Coles, Australia's second largest supermarket group, has received a A$19.68bn (US$16.04bn) takeover approach from a consortium of private equity investors led by Wesfarmers, which holds an 11.3% stake in the group.

The syndicate, which is made up of Wesfarmers, Permira and Macquarie Bank, unveiled an offer after close of trade yesterday (2 April) of A$16.47 per share.

This represents an 8% premium on an approach made last October by a consortium spearheaded by Kohlberg, Kravis & Roberts (KKR) of A$15.25. Although this was rejected as inadequate by Coles, the KKR group has been viewed as a frontrunner in the race to seize control of the struggling retailer's assets.

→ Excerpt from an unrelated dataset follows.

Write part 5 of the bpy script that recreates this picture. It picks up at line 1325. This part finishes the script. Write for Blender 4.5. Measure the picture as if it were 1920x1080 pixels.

Coles chairman Rick Allert said that the group was in the talks with Wesfarmers to agree and accelerated timetable for due diligence, but also indicated that it is still willing to consider rival proposals for the company or individual businesses.

"The level of interest in these assets remains high and we are committed to maximizing value for our shareholders by continuing to run a competitive process," Allert said in a letter to shareholders. 

Wesfarmers managing director Richard Goyder said the Perth-based company has the skills to turnaround Coles, citing its ownership of the Bunnings hardware chain which ranks as the nation's third largest retailer.

"We believe that a change of ownership will provide a catalyst for an improvement in performance," said Goyder.

If accepted, the agreement would allow shareholders to choose between an all cash offer or a mix of cash and Wesfarmers scrip.